New Law Targets Dogs, Seers and Card Sharks

If you're thinking of taking your dog down to the schoolyard for a walk or playing cards with the boys in your courtyard, be warned: These seemingly innocuous pastimes could soon dent your pocketbook.

The City Duma on Wednesday unanimously passed a third and final reading of Moscow's first ever Administrative Offenses Code, which will establish fines for a raft of new minor offenses and boost fines for old ones.

The new law, set to take effect Jan. 1, includes penalties for offenses ranging from walking a dog on the premises of a school or institute to gambling in public, desecrating a municipal flag and hassling people to tell their fortunes.

The law raises the maximum fine for minor offenses from 2,500 rubles to 5,000 rubles for individuals; from 5,000 to 50,000 rubles for officials; and from 100,000 rubles to 1 million rubles for companies.

Playing cards, dominoes or other games for money or valuables in public can result in a maximum fine of 500 rubles under the new law.

Valery Zheleznyakov, an old-school card shark known on the poker circuit by the nickname Partizan, called the amount of the fine "stupidity."

"Any player would gladly sacrifice such a sum and continue playing," Zheleznyakov said in a telephone interview Wednesday after issuing a dismissive cackle. "Besides, it will be very hard for police to prove that someone is playing for money or valuables, to catch them in the act."

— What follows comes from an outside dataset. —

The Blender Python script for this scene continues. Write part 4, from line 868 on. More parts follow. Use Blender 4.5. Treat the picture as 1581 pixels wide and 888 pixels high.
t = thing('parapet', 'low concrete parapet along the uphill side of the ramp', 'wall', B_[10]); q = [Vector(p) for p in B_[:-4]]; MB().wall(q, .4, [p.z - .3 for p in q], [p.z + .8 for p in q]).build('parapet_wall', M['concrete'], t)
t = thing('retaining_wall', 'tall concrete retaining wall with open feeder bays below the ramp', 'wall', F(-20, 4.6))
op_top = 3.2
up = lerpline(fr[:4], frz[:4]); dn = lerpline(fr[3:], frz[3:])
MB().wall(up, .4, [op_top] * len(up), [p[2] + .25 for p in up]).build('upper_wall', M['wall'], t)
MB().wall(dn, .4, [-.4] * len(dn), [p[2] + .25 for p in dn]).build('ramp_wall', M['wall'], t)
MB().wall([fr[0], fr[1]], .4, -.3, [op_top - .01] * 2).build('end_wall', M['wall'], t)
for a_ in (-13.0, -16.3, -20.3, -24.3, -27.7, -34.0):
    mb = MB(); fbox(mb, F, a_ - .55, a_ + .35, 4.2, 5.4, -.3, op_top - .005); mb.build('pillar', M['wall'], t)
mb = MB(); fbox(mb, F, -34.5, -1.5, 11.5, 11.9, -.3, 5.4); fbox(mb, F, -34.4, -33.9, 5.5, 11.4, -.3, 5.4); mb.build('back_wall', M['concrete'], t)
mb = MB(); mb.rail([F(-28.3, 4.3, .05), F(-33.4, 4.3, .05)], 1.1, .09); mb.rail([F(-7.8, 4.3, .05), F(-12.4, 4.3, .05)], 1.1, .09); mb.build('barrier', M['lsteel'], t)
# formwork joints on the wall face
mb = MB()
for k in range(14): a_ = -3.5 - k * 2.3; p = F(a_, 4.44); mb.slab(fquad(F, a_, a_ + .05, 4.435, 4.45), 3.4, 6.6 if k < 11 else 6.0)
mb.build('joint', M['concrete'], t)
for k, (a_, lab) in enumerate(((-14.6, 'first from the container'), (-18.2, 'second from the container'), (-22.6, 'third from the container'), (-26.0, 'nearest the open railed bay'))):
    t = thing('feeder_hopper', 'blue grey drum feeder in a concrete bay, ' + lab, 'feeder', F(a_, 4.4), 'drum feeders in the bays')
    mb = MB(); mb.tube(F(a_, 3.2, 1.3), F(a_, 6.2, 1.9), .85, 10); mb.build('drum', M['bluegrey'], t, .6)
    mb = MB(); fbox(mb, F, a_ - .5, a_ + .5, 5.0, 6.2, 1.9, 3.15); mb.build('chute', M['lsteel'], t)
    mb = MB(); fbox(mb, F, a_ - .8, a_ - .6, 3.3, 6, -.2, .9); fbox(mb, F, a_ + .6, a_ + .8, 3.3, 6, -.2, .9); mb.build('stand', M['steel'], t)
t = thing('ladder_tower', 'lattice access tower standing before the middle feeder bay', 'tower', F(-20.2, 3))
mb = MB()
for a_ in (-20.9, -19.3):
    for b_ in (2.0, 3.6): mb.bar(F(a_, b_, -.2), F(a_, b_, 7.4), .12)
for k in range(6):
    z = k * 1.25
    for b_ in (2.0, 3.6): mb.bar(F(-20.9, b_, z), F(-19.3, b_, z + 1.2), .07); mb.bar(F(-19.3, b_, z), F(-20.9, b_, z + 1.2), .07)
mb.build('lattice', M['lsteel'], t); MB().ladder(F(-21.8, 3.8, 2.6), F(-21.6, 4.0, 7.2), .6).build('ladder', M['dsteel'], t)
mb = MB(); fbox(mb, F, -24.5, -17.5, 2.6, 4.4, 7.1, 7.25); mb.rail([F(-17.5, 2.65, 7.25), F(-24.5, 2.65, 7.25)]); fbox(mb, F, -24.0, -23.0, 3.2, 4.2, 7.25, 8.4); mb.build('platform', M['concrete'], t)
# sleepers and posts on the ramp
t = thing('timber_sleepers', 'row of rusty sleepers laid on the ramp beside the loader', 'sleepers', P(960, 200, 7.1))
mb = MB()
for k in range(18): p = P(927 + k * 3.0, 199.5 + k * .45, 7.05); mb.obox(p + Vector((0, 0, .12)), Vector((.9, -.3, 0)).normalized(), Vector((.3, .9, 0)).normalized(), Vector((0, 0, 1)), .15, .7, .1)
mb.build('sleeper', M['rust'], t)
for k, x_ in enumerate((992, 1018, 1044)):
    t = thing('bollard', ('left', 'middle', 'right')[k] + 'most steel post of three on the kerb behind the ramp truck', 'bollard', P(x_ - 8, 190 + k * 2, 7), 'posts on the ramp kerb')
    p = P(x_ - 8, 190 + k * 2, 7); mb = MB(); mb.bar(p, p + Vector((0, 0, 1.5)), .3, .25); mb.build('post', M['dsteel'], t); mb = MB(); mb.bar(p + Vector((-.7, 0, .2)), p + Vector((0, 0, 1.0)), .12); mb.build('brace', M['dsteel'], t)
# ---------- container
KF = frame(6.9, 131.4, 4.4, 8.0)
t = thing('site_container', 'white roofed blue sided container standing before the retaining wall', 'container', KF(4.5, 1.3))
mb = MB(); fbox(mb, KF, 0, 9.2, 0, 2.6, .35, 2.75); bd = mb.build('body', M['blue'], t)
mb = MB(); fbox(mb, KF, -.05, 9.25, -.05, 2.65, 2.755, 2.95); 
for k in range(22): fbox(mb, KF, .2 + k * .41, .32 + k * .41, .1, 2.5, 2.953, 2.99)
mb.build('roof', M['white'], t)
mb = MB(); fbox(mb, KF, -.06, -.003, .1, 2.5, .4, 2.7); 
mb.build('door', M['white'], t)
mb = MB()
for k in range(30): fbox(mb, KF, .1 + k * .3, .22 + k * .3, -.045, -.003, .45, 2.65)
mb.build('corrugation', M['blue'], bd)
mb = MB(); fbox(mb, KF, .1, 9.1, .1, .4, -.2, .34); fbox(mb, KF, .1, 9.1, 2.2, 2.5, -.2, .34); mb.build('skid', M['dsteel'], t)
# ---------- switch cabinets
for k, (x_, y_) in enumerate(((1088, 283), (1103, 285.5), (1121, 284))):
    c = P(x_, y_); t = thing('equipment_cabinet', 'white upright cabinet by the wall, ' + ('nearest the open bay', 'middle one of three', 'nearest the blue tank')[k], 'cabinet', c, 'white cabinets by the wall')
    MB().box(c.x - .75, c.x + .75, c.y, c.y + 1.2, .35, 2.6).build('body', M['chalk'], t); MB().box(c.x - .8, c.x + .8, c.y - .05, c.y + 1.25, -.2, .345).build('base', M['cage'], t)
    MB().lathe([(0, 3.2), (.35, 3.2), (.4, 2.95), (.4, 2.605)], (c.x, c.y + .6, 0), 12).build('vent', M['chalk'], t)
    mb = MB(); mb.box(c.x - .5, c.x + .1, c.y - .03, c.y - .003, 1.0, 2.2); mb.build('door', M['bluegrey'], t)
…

But in an addendum to the law, United Russia deputy Alexander Semennikov, who oversaw the creation of the bill, wrote that the new code is no laughing matter and that Muscovites would not be subject to Orwellian oversight.

"The code imposes much fewer restrictions on citizens than those people who created inconveniences for the rest of us with their sluggishness, carelessness, slovenliness and greed," Semennikov wrote.

Opposition Duma deputies said they voted for the bill because they considered it important legislation, despite the fact that several of their proposed amendments were not introduced.

"We are unhappy with several of the statutes in the bill, but unfortunately there is little we can do," Communist deputy Vladimir Ulas said, referring to United Russia's majority in the Duma.

Old laws establishing rules for public events were included in the new code, much to the dismay of Communist deputies, Ulas said.

"It allows city authorities to fight opposition under the guise of battling extremism," Ulas said.

Ulas said there was "nothing fundamentally new" in the code, which was primarily aimed at "bringing together already existing laws."

Yabloko Deputy Sergei Mitrokhin said several of his party's proposed amendments had been rejected but that the "most important amendment," which scrapped fines for public religious proselytizing, was included.

"That statute was offensive to people of nontraditional religions," Mitrokhin said.

Many of the statutes in the code were included in order to bring municipal laws in line with federal laws, Semennikov said. This includes a new law for desecrating a city flag, for which a person can now be fined from 2,000 to 2,500.

Desecration of the Russian flag is a criminal offense. A Saratov region resident was given a six-month suspended sentence recently for stomping on the Russian flag, Interfax reported Tuesday.